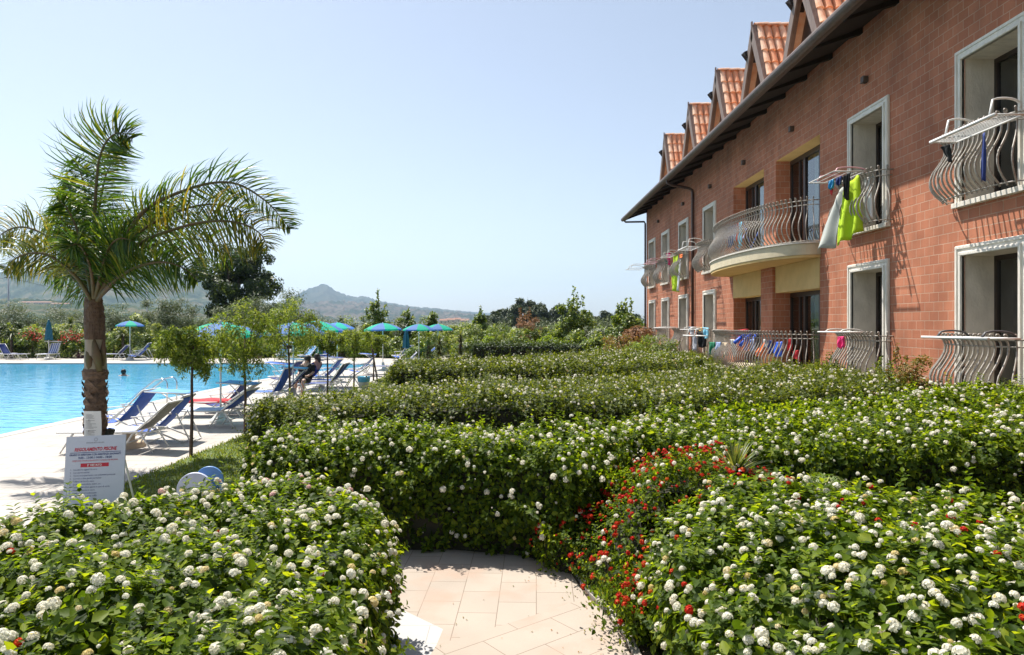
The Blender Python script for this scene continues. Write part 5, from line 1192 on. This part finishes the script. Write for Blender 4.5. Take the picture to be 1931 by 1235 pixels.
# ---------------------------------------------------------------- rules sign, round panel
sg = thing('rules_sign', 'white pool rules board with red and blue lettering behind the left hedge', 'sign', (tx(174,8.0), 8.0, 0))
SW, SH = .70, 1.0
R_s = Matrix.Rotation(math.radians(-9), 4, 'X') @ Matrix.Rotation(math.radians(-2.5), 4, 'Y')
def sgb(b, name, mat, parent, **k):
    o = b.build(name, mat, parent, **k); return o
M['sign'] = pmat('sign_panel', (.52,.54,.62), .5); M['sign_red'] = pmat('sign_red', (.50,.01,.03), .5); M['sign_blue'] = pmat('sign_blue', (.02,.035,.16), .5); M['sign_grey'] = pmat('sign_grey', (.28,.28,.33), .5)
b = MB(); b.box(-SW/2, -.008, 0, SW/2, .008, SH); panel = b.build('panel', M['sign'], sg); panel.matrix_local = Matrix.Translation((.0,0,-.10)) @ R_s
b = MB(); b.tube([(-.3,.03,.8),(-.3,.38,.10)], .012, n=6); b.tube([(.3,.03,.8),(.3,.38,.10)], .012, n=6); b.build('prop', M['white'], panel)
def text(s, size, x, z, mat, parent, name='lettering', align='LEFT', shear=0, bold=0, xs=1.0):
    cu = bpy.data.curves.new(name, 'FONT'); cu.body = s; cu.size = size; cu.align_x = align; cu.shear = shear; cu.offset = bold; cu.resolution_u = 2
    o = bpy.data.objects.new(name, cu); COL.objects.link(o); bpy.context.view_layer.update()
    me = bpy.data.meshes.new_from_object(o); bpy.data.objects.remove(o); me.materials.clear(); me.materials.append(M[mat])
    o = link(name, me, parent); o.rotation_euler = (math.radians(90),0,0); o.location = (x, -.0105, z); o.scale = (xs,1,1); return o
def rect(x0, x1, z0, z1, mat, name='rule'): b = MB(); b.quad((x0,-.0095,z0),(x1,-.0095,z0),(x1,-.0095,z1),(x0,-.0095,z1)); return b.build(name, M[mat], panel)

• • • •

What to produce:
Leave the images out and output the remaining material exactly as it stands.

Result for this task:
The Blender Python script for this scene continues. Write part 5, from line 1192 on. This part finishes the script. Write for Blender 4.5. Take the picture to be 1931 by 1235 pixels.
# ---------------------------------------------------------------- rules sign, round panel
sg = thing('rules_sign', 'white pool rules board with red and blue lettering behind the left hedge', 'sign', (tx(174,8.0), 8.0, 0))
SW, SH = .70, 1.0
R_s = Matrix.Rotation(math.radians(-9), 4, 'X') @ Matrix.Rotation(math.radians(-2.5), 4, 'Y')
def sgb(b, name, mat, parent, **k):
    o = b.build(name, mat, parent, **k); return o
M['sign'] = pmat('sign_panel', (.52,.54,.62), .5); M['sign_red'] = pmat('sign_red', (.50,.01,.03), .5); M['sign_blue'] = pmat('sign_blue', (.02,.035,.16), .5); M['sign_grey'] = pmat('sign_grey', (.28,.28,.33), .5)
b = MB(); b.box(-SW/2, -.008, 0, SW/2, .008, SH); panel = b.build('panel', M['sign'], sg); panel.matrix_local = Matrix.Translation((.0,0,-.10)) @ R_s
b = MB(); b.tube([(-.3,.03,.8),(-.3,.38,.10)], .012, n=6); b.tube([(.3,.03,.8),(.3,.38,.10)], .012, n=6); b.build('prop', M['white'], panel)
def text(s, size, x, z, mat, parent, name='lettering', align='LEFT', shear=0, bold=0, xs=1.0):
    cu = bpy.data.curves.new(name, 'FONT'); cu.body = s; cu.size = size; cu.align_x = align; cu.shear = shear; cu.offset = bold; cu.resolution_u = 2
    o = bpy.data.objects.new(name, cu); COL.objects.link(o); bpy.context.view_layer.update()
    me = bpy.data.meshes.new_from_object(o); bpy.data.objects.remove(o); me.materials.clear(); me.materials.append(M[mat])
    o = link(name, me, parent); o.rotation_euler = (math.radians(90),0,0); o.location = (x, -.0105, z); o.scale = (xs,1,1); return o
def rect(x0, x1, z0, z1, mat, name='rule'): b = MB(); b.quad((x0,-.0095,z0),(x1,-.0095,z0),(x1,-.0095,z1),(x0,-.0095,z1)); return b.build(name, M[mat], panel)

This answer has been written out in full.